> _TASK OBJECTIVE_
Make an exact copy of the lines, leaving the pictures out.

============================================================

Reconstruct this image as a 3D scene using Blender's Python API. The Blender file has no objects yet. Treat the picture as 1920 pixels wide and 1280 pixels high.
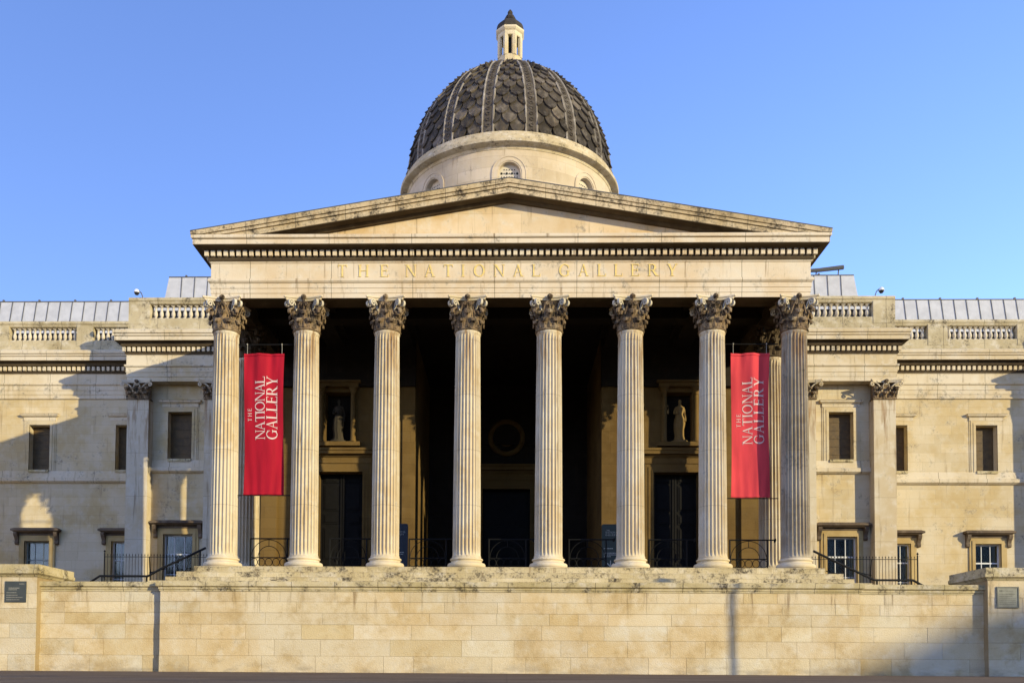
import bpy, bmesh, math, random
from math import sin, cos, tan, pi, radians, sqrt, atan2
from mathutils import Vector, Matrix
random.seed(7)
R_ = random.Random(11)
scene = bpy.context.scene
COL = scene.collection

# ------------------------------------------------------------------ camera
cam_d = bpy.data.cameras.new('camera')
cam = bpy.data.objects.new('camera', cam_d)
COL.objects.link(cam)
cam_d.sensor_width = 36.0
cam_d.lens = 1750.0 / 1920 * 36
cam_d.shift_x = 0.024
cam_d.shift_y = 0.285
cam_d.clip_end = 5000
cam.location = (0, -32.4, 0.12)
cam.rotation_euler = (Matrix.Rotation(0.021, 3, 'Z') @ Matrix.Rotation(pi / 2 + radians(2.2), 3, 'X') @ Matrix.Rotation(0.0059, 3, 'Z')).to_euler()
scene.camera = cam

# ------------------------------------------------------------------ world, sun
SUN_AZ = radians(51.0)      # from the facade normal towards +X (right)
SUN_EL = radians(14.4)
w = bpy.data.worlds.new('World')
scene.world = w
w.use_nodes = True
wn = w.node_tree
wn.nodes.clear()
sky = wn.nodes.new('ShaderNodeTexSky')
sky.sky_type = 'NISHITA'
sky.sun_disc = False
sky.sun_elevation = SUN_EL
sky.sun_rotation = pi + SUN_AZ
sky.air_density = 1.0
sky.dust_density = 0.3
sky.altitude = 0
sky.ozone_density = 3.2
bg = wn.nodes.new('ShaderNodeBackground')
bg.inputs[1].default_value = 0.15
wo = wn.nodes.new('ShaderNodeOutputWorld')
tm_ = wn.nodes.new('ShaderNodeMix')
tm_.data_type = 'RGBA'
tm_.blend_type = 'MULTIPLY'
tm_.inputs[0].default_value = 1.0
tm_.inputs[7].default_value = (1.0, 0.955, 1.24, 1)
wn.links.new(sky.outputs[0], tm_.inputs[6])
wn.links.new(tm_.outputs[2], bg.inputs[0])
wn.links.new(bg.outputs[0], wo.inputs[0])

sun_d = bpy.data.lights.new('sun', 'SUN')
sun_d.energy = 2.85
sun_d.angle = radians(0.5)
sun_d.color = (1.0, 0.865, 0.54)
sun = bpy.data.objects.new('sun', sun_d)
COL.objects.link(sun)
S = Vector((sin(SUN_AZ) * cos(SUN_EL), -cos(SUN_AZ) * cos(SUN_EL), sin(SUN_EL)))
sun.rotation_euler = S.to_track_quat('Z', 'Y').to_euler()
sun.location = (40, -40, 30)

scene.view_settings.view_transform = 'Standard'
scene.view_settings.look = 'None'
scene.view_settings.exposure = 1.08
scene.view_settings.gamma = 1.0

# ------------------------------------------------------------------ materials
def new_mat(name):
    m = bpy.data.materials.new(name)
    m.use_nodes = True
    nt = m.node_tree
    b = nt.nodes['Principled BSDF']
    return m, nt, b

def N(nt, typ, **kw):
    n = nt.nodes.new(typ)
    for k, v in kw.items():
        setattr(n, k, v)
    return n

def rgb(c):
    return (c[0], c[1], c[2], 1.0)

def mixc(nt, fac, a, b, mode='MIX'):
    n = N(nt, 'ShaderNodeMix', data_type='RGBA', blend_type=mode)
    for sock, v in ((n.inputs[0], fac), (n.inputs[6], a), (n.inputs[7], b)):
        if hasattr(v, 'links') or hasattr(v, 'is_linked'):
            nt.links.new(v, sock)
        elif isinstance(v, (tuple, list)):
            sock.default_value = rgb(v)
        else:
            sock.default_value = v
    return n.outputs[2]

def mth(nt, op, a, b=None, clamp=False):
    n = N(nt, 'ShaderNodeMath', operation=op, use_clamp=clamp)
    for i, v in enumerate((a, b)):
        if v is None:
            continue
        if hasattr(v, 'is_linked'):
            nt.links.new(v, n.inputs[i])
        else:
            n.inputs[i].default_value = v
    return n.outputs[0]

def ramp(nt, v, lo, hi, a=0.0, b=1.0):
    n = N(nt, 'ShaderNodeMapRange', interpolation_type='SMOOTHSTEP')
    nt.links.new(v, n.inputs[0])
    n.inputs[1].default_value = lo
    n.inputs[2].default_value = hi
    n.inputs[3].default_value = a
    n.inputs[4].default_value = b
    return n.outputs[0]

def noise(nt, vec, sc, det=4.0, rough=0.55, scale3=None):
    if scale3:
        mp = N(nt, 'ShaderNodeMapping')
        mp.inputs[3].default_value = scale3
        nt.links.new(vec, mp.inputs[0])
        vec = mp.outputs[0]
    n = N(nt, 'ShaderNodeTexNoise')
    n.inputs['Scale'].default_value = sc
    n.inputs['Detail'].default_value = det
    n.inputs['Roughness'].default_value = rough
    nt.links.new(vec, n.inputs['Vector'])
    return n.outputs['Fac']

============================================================

> _REPLY TO THE EXERCISE_
Reconstruct this image as a 3D scene using Blender's Python API. The Blender file has no objects yet. Treat the picture as 1920 pixels wide and 1280 pixels high.
import bpy, bmesh, math, random
from math import sin, cos, tan, pi, radians, sqrt, atan2
from mathutils import Vector, Matrix
random.seed(7)
R_ = random.Random(11)
scene = bpy.context.scene
COL = scene.collection

# ------------------------------------------------------------------ camera
cam_d = bpy.data.cameras.new('camera')
cam = bpy.data.objects.new('camera', cam_d)
COL.objects.link(cam)
cam_d.sensor_width = 36.0
cam_d.lens = 1750.0 / 1920 * 36
cam_d.shift_x = 0.024
cam_d.shift_y = 0.285
cam_d.clip_end = 5000
cam.location = (0, -32.4, 0.12)
cam.rotation_euler = (Matrix.Rotation(0.021, 3, 'Z') @ Matrix.Rotation(pi / 2 + radians(2.2), 3, 'X') @ Matrix.Rotation(0.0059, 3, 'Z')).to_euler()
scene.camera = cam

# ------------------------------------------------------------------ world, sun
SUN_AZ = radians(51.0)      # from the facade normal towards +X (right)
SUN_EL = radians(14.4)
w = bpy.data.worlds.new('World')
scene.world = w
w.use_nodes = True
wn = w.node_tree
wn.nodes.clear()
sky = wn.nodes.new('ShaderNodeTexSky')
sky.sky_type = 'NISHITA'
sky.sun_disc = False
sky.sun_elevation = SUN_EL
sky.sun_rotation = pi + SUN_AZ
sky.air_density = 1.0
sky.dust_density = 0.3
sky.altitude = 0
sky.ozone_density = 3.2
bg = wn.nodes.new('ShaderNodeBackground')
bg.inputs[1].default_value = 0.15
wo = wn.nodes.new('ShaderNodeOutputWorld')
tm_ = wn.nodes.new('ShaderNodeMix')
tm_.data_type = 'RGBA'
tm_.blend_type = 'MULTIPLY'
tm_.inputs[0].default_value = 1.0
tm_.inputs[7].default_value = (1.0, 0.955, 1.24, 1)
wn.links.new(sky.outputs[0], tm_.inputs[6])
wn.links.new(tm_.outputs[2], bg.inputs[0])
wn.links.new(bg.outputs[0], wo.inputs[0])

sun_d = bpy.data.lights.new('sun', 'SUN')
sun_d.energy = 2.85
sun_d.angle = radians(0.5)
sun_d.color = (1.0, 0.865, 0.54)
sun = bpy.data.objects.new('sun', sun_d)
COL.objects.link(sun)
S = Vector((sin(SUN_AZ) * cos(SUN_EL), -cos(SUN_AZ) * cos(SUN_EL), sin(SUN_EL)))
sun.rotation_euler = S.to_track_quat('Z', 'Y').to_euler()
sun.location = (40, -40, 30)

scene.view_settings.view_transform = 'Standard'
scene.view_settings.look = 'None'
scene.view_settings.exposure = 1.08
scene.view_settings.gamma = 1.0

# ------------------------------------------------------------------ materials
def new_mat(name):
    m = bpy.data.materials.new(name)
    m.use_nodes = True
    nt = m.node_tree
    b = nt.nodes['Principled BSDF']
    return m, nt, b

def N(nt, typ, **kw):
    n = nt.nodes.new(typ)
    for k, v in kw.items():
        setattr(n, k, v)
    return n

def rgb(c):
    return (c[0], c[1], c[2], 1.0)

def mixc(nt, fac, a, b, mode='MIX'):
    n = N(nt, 'ShaderNodeMix', data_type='RGBA', blend_type=mode)
    for sock, v in ((n.inputs[0], fac), (n.inputs[6], a), (n.inputs[7], b)):
        if hasattr(v, 'links') or hasattr(v, 'is_linked'):
            nt.links.new(v, sock)
        elif isinstance(v, (tuple, list)):
            sock.default_value = rgb(v)
        else:
            sock.default_value = v
    return n.outputs[2]

def mth(nt, op, a, b=None, clamp=False):
    n = N(nt, 'ShaderNodeMath', operation=op, use_clamp=clamp)
    for i, v in enumerate((a, b)):
        if v is None:
            continue
        if hasattr(v, 'is_linked'):
            nt.links.new(v, n.inputs[i])
        else:
            n.inputs[i].default_value = v
    return n.outputs[0]

def ramp(nt, v, lo, hi, a=0.0, b=1.0):
    n = N(nt, 'ShaderNodeMapRange', interpolation_type='SMOOTHSTEP')
    nt.links.new(v, n.inputs[0])
    n.inputs[1].default_value = lo
    n.inputs[2].default_value = hi
    n.inputs[3].default_value = a
    n.inputs[4].default_value = b
    return n.outputs[0]

def noise(nt, vec, sc, det=4.0, rough=0.55, scale3=None):
    if scale3:
        mp = N(nt, 'ShaderNodeMapping')
        mp.inputs[3].default_value = scale3
        nt.links.new(vec, mp.inputs[0])
        vec = mp.outputs[0]
    n = N(nt, 'ShaderNodeTexNoise')
    n.inputs['Scale'].default_value = sc
    n.inputs['Detail'].default_value = det
    n.inputs['Roughness'].default_value = rough
    nt.links.new(vec, n.inputs['Vector'])
    return n.outputs['Fac']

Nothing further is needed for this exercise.